Justin Stone, the organization’s Director of Hitting, has remade the hitting infrastructure from the top down. He prioritized technology to improve swings, move fast, and make good swing decisions. The Cubs were an early adopter of Trajekt, a pitching machine that can replicate in-game ball flight better than any other. That device has now been approved for in-game MLB use for the first time this season. Of the two pillar departments, individuals in other organizations believe the hitting side is more differentiated than the Cubs’ pitching side, which is hard to believe given the turnaround in the organization’s ability to develop arms.

With the potential for 6 of the Cubs’ Top 10 prospects to graduate in 2024, the talent within the farm system will inevitably fall off in the eyes of the national prospect media, purely as a byproduct of graduating blue-chip talent. It happened on the South Side a few years ago with the graduation of Yoan Moncada, Michael Kopech, and Eloy Jimenez. It’s happened to the Braves with the graduation of Austin Riley, Ronald Acuña Jr. and Ozzie Albies. Both of those teams haven’t been able to claw their way back to the top half of organizational ranks since. The Cubs can differentiate themselves by doing so.

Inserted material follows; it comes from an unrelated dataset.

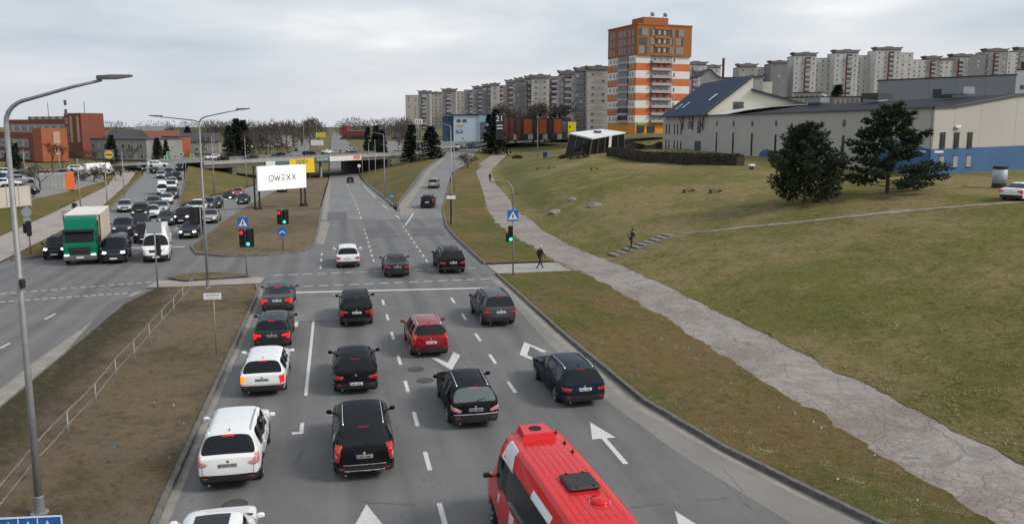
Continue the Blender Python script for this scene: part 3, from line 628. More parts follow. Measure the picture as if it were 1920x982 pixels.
    def cap(i, sgn, bul, rg=False, flip=False):
        rw = rows[i]; y = ys[i]; base = i * npt; top = [base + k for k in (3, 4, 5, 6, 7, 8, 9, 10, 11)]; prev = top
        for q, (rk, off) in enumerate(((2, bul * .35), (1, bul), (0, bul * .5))):
            x, z = rw[rk]; ids = []
            for c_, cc in enumerate(cr_):
                if c_ == 0: ids.append(base + rk)
                elif c_ == 8: ids.append(base + 14 - rk)
                else: ids.append(len(vs)); vs.append((x * cc, y + sgn * off * (1 - cc * cc) ** .6, z))
            for c_ in range(8):
                f = (prev[c_], prev[c_ + 1], ids[c_ + 1], ids[c_]); fs.append(f if flip else f[::-1])
                ms.append(5 if q == 2 else (2 if rg and q == 0 and 1 <= c_ <= 6 else 0))
            prev = ids
    cap(0, 1, st.get('fb', .16)); cap(len(ys) - 1, -1, st.get('rbul', .10), st.get('rearglass', False), True)
    me = bpy.data.meshes.new('shell'); me.from_pydata(vs, [], fs); me.polygons.foreach_set('material_index', ms)
    for _ in range(6): me.materials.append(None)
    bm = bmesh.new(); bm.from_mesh(me); cl = bm.edges.layers.float.new('crease_edge')
    bmesh.ops.recalc_face_normals(bm, faces=bm.faces)
    for e in bm.edges:
        if len(e.link_faces) == 2:
            a, b = e.link_faces
            if a.material_index != b.material_index and 5 not in (a.material_index, b.material_index): e[cl] = .55
            if van and a.normal.angle(b.normal, 0) > .9: e[cl] = .5
        y0, y1 = e.verts[0].co.y, e.verts[1].co.y
        if abs(y0 - tail) < .01 and abs(y1 - tail) < .01 and len(e.link_faces) == 2 and e.link_faces[0].normal.angle(e.link_faces[1].normal, 0) > .5: e[cl] = max(e[cl], .45)
    bm.to_mesh(me); bm.free(); return smooth_eval(me, st.get('lv', 2))
def split(me):
    """one mesh per material index"""
    d = {}
    for p in me.polygons: d.setdefault(p.material_index, []).append(tuple(p.vertices))
    r = {}
    for k, fs in d.items():
        ix = {}; vs = []; nf = []
        for f in fs:
            g = []
            for i in f:
                if i not in ix: ix[i] = len(vs); vs.append(me.vertices[i].co[:])
                g.append(ix[i])
            nf.append(tuple(g))
        m = bpy.data.meshes.new('part'); m.from_pydata(vs, [], nf); m.polygons.foreach_set('use_smooth', [True] * len(nf)); r[k] = m
    return r
def islands(me):
    pa = list(range(len(me.vertices)))
    def fd(i):
        while pa[i] != i: pa[i] = pa[pa[i]]; i = pa[i]
        return i
    for p in me.polygons:
        v = p.vertices
        for i in v[1:]: pa[fd(i)] = fd(v[0])
    g = {}
    for p in me.polygons: g.setdefault(fd(p.vertices[0]), []).append(tuple(p.vertices))
    r = []
    for fs in g.values():
        ix = {}; vs = []; nf = []
        for f in fs:
            for i in f:
                if i not in ix: ix[i] = len(vs); vs.append(me.vertices[i].co[:])
            nf.append(tuple(ix[i] for i in f))
        m = bpy.data.meshes.new('piece'); m.from_pydata(vs, [], nf); m.polygons.foreach_set('use_smooth', [True] * len(nf)); r.append((m, sum(v[1] for v in vs) / len(vs), sum(v[2] for v in vs) / len(vs)))
    return r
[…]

The focus will move back to pitching. Graduating Ben Brown, Horton and Wicks leaves the inexperienced-but-exciting Drew Gray and Arias as the organization’s top arms. Generating another Justin Steele-esque arm from beyond the third round will be a necessary feather to have in the org’s cap. The relative youth of Rojas, Triantos and Ballesteros takes some pressure off the hitting department from matching the pitching side as the next few years unfold.

But that is years away. For now, enjoy the talent that will help bolster the Cubs over the next few seasons.

If it all goes according to plan, Horton’s slider will be one of the best pitches in baseball. Crow-Armstrong will have multiple Gold Gloves. Brown will make you forget that his 2022 even happened. Owen Caissie will do his best Kyle Schwarber impression. Shaw will be the savior of third base. Wicks will prove to all the nerds that velocity doesn’t matter.

And a few other names will surprise you. I hope that I’ve captured all those surprises and ranked these 30 prospects in perfect order of their contribution to MLB run production or prevention. If I haven’t, that means that once again we’ve learned development isn’t linear.

But if there’s any certainty in the prospect world, it’s that the ebbs and flows are inevitable. All those responsible for developing these players hope the ebbs outweigh the flows and earn the organization a championship. I know the fans do as well.